-- Aim --
Print each line of the listing once more, precisely as given.

—————

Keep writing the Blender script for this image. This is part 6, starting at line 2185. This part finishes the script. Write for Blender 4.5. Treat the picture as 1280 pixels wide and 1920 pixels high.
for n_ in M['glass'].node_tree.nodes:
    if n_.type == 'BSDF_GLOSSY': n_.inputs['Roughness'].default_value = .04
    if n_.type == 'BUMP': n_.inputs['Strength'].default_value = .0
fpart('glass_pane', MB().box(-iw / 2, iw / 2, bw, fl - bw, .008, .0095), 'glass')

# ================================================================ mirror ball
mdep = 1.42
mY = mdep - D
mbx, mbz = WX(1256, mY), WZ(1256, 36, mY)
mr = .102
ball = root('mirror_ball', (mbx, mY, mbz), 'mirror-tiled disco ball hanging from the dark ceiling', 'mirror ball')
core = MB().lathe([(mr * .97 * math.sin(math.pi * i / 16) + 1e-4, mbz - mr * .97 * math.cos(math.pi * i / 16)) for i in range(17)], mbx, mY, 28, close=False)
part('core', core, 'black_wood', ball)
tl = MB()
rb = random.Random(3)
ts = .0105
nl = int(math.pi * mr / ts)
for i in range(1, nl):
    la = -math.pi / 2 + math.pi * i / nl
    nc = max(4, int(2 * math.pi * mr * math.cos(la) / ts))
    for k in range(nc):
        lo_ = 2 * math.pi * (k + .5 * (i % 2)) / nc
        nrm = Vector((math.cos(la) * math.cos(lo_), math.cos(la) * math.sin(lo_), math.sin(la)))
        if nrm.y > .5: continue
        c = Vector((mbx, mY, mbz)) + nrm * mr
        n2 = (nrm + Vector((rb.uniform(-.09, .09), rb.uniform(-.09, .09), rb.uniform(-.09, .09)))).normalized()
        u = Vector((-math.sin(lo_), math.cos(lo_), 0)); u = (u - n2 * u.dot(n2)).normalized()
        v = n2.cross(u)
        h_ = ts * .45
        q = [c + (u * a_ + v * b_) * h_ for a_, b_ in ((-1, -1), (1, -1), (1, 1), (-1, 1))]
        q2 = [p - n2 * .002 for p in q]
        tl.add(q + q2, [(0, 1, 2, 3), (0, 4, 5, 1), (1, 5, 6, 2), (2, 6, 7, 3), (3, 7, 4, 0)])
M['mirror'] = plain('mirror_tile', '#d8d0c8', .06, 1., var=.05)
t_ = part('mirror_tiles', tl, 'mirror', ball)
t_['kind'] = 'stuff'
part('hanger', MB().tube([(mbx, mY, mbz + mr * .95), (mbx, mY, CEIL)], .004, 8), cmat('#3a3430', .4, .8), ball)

—————

-- Reply --
Keep writing the Blender script for this image. This is part 6, starting at line 2185. This part finishes the script. Write for Blender 4.5. Treat the picture as 1280 pixels wide and 1920 pixels high.
for n_ in M['glass'].node_tree.nodes:
    if n_.type == 'BSDF_GLOSSY': n_.inputs['Roughness'].default_value = .04
    if n_.type == 'BUMP': n_.inputs['Strength'].default_value = .0
fpart('glass_pane', MB().box(-iw / 2, iw / 2, bw, fl - bw, .008, .0095), 'glass')

# ================================================================ mirror ball
mdep = 1.42
mY = mdep - D
mbx, mbz = WX(1256, mY), WZ(1256, 36, mY)
mr = .102
ball = root('mirror_ball', (mbx, mY, mbz), 'mirror-tiled disco ball hanging from the dark ceiling', 'mirror ball')
core = MB().lathe([(mr * .97 * math.sin(math.pi * i / 16) + 1e-4, mbz - mr * .97 * math.cos(math.pi * i / 16)) for i in range(17)], mbx, mY, 28, close=False)
part('core', core, 'black_wood', ball)
tl = MB()
rb = random.Random(3)
ts = .0105
nl = int(math.pi * mr / ts)
for i in range(1, nl):
    la = -math.pi / 2 + math.pi * i / nl
    nc = max(4, int(2 * math.pi * mr * math.cos(la) / ts))
    for k in range(nc):
        lo_ = 2 * math.pi * (k + .5 * (i % 2)) / nc
        nrm = Vector((math.cos(la) * math.cos(lo_), math.cos(la) * math.sin(lo_), math.sin(la)))
        if nrm.y > .5: continue
        c = Vector((mbx, mY, mbz)) + nrm * mr
        n2 = (nrm + Vector((rb.uniform(-.09, .09), rb.uniform(-.09, .09), rb.uniform(-.09, .09)))).normalized()
        u = Vector((-math.sin(lo_), math.cos(lo_), 0)); u = (u - n2 * u.dot(n2)).normalized()
        v = n2.cross(u)
        h_ = ts * .45
        q = [c + (u * a_ + v * b_) * h_ for a_, b_ in ((-1, -1), (1, -1), (1, 1), (-1, 1))]
        q2 = [p - n2 * .002 for p in q]
        tl.add(q + q2, [(0, 1, 2, 3), (0, 4, 5, 1), (1, 5, 6, 2), (2, 6, 7, 3), (3, 7, 4, 0)])
M['mirror'] = plain('mirror_tile', '#d8d0c8', .06, 1., var=.05)
t_ = part('mirror_tiles', tl, 'mirror', ball)
t_['kind'] = 'stuff'
part('hanger', MB().tube([(mbx, mY, mbz + mr * .95), (mbx, mY, CEIL)], .004, 8), cmat('#3a3430', .4, .8), ball)